Scene script records

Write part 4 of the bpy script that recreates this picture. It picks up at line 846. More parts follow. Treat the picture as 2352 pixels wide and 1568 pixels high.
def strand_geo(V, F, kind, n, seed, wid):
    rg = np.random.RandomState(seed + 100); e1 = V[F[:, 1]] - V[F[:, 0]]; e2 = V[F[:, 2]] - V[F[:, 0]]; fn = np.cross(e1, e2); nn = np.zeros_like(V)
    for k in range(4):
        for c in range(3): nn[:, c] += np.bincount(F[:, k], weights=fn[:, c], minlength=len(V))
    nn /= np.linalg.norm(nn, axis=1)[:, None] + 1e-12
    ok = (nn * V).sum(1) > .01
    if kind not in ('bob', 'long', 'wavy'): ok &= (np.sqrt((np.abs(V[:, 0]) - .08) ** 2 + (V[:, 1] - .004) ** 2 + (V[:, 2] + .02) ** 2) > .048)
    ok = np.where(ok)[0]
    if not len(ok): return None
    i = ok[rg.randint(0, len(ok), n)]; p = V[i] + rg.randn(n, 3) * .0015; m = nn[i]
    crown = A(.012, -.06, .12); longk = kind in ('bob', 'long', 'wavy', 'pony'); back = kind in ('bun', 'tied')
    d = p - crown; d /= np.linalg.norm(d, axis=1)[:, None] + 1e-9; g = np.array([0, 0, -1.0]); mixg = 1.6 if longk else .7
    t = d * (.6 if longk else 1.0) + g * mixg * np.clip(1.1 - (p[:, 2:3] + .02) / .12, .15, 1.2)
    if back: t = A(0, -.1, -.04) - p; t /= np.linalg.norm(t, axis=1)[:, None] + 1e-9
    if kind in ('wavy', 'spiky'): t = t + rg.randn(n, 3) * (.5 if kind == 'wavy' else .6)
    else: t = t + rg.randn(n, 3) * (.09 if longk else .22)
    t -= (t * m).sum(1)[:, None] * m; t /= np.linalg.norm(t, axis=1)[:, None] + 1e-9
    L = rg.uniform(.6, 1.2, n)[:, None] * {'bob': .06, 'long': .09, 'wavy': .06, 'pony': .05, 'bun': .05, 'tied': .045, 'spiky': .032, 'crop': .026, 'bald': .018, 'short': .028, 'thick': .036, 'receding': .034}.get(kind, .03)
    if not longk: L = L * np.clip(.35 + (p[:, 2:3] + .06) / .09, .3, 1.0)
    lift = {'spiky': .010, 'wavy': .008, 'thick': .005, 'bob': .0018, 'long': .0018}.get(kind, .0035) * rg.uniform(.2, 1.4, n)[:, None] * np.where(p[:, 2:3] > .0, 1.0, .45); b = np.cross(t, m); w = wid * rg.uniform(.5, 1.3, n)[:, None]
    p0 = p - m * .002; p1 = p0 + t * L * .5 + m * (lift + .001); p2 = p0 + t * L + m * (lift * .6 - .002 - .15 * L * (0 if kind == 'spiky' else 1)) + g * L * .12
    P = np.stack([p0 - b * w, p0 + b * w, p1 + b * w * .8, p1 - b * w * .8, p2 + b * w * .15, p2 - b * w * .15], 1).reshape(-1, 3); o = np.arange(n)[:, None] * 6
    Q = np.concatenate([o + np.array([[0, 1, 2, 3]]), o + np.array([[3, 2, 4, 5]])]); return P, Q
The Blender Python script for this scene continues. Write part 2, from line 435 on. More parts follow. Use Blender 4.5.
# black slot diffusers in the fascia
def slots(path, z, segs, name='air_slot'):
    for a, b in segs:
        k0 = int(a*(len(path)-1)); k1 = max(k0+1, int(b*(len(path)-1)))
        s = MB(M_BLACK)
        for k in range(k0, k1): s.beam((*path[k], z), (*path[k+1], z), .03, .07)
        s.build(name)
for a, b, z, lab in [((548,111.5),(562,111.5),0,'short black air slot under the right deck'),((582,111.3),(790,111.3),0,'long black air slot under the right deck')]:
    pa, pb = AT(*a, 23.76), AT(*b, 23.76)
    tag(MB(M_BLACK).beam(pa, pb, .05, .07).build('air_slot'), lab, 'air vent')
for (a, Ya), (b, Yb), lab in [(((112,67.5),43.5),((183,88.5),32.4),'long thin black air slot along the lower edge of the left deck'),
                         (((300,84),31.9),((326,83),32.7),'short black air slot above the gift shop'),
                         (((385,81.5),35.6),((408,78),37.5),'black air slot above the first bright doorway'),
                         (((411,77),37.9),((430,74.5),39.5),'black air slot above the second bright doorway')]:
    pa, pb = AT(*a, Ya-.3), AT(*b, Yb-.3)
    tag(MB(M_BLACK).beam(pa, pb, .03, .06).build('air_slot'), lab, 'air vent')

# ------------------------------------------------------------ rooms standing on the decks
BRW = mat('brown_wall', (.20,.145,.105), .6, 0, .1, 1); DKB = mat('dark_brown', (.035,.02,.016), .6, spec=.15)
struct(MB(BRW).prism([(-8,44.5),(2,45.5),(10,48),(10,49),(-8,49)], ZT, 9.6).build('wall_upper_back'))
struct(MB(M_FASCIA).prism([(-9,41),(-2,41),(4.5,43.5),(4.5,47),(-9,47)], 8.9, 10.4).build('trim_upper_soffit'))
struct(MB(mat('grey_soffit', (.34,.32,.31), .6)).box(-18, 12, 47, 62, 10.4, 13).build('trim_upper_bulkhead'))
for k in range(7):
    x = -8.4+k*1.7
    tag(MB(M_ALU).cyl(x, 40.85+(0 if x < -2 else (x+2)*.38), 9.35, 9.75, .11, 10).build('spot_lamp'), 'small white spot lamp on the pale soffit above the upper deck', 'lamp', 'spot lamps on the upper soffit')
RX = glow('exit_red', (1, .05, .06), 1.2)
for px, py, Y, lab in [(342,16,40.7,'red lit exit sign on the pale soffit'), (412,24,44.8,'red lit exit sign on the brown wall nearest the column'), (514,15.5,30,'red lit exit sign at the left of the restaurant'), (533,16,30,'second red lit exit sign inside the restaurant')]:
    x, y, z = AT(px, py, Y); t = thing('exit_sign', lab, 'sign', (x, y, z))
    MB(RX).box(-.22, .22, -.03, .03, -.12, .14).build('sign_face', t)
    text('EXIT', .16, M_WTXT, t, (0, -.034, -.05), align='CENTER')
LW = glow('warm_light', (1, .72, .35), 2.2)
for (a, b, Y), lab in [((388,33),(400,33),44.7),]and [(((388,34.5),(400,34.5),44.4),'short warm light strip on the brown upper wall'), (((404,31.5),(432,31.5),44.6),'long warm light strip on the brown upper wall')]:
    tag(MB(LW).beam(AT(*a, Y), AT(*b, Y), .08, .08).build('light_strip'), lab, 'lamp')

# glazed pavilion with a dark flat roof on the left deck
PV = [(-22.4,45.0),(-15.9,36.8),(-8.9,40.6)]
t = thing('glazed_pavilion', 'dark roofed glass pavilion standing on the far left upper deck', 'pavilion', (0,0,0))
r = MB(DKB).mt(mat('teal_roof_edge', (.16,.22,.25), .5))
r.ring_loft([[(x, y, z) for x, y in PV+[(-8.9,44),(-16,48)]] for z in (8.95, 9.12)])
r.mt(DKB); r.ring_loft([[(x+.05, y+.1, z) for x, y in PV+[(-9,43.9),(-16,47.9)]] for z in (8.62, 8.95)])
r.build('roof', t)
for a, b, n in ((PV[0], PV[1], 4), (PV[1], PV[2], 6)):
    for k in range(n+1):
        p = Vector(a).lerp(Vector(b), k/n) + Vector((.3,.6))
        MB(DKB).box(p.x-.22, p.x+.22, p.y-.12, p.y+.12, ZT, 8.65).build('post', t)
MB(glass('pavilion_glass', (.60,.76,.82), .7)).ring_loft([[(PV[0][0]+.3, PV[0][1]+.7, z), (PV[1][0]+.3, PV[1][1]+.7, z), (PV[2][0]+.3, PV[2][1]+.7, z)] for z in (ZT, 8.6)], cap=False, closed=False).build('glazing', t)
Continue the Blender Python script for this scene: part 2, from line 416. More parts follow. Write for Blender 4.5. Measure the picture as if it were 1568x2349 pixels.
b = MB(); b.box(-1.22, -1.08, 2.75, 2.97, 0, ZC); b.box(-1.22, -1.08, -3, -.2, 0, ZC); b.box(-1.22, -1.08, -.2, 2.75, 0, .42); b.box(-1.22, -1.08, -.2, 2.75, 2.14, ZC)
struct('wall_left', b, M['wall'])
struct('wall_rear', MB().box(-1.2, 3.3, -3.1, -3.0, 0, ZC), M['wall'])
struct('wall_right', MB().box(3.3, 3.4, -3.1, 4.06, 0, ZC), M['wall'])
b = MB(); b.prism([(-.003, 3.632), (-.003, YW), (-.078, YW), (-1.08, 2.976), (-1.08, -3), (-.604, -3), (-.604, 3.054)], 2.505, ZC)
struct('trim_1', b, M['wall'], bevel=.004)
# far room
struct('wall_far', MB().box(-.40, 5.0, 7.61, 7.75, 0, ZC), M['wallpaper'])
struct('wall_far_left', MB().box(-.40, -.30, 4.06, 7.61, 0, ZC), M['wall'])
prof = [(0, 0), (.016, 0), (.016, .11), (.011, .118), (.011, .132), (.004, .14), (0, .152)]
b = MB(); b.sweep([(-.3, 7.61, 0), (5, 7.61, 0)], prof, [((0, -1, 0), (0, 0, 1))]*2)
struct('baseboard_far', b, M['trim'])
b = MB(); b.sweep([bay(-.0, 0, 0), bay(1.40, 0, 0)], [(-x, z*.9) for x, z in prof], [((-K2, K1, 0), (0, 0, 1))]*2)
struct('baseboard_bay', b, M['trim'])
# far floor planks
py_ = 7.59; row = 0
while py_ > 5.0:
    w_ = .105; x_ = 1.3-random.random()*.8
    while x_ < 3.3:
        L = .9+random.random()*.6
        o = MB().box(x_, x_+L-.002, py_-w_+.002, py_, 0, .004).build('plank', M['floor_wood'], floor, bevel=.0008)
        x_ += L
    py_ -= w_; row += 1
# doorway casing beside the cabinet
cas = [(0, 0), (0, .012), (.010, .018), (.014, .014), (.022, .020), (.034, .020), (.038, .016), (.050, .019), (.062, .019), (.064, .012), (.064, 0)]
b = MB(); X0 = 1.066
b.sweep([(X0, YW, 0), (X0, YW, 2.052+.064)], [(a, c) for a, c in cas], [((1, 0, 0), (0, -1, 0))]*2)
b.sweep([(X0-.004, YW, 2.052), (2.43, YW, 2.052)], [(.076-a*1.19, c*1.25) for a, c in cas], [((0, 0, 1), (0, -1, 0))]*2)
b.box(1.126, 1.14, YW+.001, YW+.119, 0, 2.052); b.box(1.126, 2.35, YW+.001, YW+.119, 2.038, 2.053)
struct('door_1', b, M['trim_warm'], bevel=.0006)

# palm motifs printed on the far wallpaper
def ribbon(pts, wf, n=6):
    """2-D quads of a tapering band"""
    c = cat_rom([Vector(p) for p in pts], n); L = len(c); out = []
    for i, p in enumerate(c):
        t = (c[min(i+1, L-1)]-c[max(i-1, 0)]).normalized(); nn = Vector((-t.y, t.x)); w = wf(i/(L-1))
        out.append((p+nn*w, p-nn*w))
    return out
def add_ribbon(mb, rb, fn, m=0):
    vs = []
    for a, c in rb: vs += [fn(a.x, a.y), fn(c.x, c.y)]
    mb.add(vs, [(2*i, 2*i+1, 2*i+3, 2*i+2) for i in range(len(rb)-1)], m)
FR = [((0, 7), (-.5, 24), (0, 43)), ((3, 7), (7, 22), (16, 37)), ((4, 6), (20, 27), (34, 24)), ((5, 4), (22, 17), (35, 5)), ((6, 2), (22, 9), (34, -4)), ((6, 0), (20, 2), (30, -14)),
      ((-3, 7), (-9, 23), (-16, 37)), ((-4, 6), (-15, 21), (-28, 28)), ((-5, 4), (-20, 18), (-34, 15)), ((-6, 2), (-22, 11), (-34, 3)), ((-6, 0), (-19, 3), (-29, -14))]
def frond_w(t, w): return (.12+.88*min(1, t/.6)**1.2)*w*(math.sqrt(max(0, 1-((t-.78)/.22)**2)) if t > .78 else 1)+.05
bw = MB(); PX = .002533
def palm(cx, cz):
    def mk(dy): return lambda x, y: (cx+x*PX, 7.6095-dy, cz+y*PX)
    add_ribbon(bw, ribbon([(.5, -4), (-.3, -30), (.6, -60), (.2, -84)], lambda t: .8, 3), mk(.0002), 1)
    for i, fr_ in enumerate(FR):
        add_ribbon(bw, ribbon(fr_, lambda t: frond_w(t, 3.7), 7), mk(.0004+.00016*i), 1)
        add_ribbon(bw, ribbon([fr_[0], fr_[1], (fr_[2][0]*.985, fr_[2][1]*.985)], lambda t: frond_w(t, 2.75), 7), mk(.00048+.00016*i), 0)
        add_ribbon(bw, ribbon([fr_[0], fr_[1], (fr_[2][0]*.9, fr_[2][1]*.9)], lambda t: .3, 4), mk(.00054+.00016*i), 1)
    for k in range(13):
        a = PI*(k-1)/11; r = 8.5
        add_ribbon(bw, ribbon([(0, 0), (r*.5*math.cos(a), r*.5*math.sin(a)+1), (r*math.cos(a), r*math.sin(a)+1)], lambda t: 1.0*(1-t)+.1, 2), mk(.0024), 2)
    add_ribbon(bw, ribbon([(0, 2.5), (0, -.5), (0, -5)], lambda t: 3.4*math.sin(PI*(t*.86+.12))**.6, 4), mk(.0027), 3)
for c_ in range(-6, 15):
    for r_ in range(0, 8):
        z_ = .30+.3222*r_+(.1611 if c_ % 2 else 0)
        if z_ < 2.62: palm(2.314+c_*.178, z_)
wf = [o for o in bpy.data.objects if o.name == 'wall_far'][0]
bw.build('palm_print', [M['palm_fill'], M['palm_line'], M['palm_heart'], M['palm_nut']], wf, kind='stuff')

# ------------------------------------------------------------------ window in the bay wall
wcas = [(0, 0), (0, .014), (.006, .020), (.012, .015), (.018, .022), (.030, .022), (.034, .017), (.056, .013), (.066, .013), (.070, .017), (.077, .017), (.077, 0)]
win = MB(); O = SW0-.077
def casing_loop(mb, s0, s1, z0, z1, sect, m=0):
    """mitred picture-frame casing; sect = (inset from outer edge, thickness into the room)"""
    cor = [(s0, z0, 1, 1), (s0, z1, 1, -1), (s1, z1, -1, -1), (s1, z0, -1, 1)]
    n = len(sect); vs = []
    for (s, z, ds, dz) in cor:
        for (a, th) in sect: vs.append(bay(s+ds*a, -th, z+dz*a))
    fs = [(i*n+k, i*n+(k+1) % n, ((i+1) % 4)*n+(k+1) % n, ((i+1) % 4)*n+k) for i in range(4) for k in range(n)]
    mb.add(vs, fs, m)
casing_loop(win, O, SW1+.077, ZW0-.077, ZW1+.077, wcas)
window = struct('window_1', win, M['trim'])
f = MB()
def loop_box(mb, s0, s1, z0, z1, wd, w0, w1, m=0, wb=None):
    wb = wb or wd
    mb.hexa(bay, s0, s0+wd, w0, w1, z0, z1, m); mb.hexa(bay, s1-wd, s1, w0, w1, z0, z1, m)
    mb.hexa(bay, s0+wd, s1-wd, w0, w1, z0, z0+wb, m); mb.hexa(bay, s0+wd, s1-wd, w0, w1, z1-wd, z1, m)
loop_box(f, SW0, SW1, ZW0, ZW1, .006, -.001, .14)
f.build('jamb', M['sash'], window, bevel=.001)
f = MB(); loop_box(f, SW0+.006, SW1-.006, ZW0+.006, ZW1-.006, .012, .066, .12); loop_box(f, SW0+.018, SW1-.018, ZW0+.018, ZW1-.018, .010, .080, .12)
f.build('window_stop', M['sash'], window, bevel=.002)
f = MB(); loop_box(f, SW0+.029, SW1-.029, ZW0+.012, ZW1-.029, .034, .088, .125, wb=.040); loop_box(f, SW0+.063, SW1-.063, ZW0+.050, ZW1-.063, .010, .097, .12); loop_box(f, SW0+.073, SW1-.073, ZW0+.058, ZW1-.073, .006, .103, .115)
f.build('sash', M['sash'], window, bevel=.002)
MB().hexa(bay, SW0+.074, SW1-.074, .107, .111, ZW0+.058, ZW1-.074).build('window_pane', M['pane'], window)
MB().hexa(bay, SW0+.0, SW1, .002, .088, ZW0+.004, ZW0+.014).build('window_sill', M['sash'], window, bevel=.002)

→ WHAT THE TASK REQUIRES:
Print, from the entries above, the line with "The Blender Python script for this scene continues.", the line with "pb, .03, .06).build('air_slot'), lab, 'air vent')" and all lines between them, exactly and with nothing else.

→ FULL SOLUTION:
The Blender Python script for this scene continues. Write part 2, from line 435 on. More parts follow. Use Blender 4.5.
# black slot diffusers in the fascia
def slots(path, z, segs, name='air_slot'):
    for a, b in segs:
        k0 = int(a*(len(path)-1)); k1 = max(k0+1, int(b*(len(path)-1)))
        s = MB(M_BLACK)
        for k in range(k0, k1): s.beam((*path[k], z), (*path[k+1], z), .03, .07)
        s.build(name)
for a, b, z, lab in [((548,111.5),(562,111.5),0,'short black air slot under the right deck'),((582,111.3),(790,111.3),0,'long black air slot under the right deck')]:
    pa, pb = AT(*a, 23.76), AT(*b, 23.76)
    tag(MB(M_BLACK).beam(pa, pb, .05, .07).build('air_slot'), lab, 'air vent')
for (a, Ya), (b, Yb), lab in [(((112,67.5),43.5),((183,88.5),32.4),'long thin black air slot along the lower edge of the left deck'),
                         (((300,84),31.9),((326,83),32.7),'short black air slot above the gift shop'),
                         (((385,81.5),35.6),((408,78),37.5),'black air slot above the first bright doorway'),
                         (((411,77),37.9),((430,74.5),39.5),'black air slot above the second bright doorway')]:
    pa, pb = AT(*a, Ya-.3), AT(*b, Yb-.3)
    tag(MB(M_BLACK).beam(pa, pb, .03, .06).build('air_slot'), lab, 'air vent')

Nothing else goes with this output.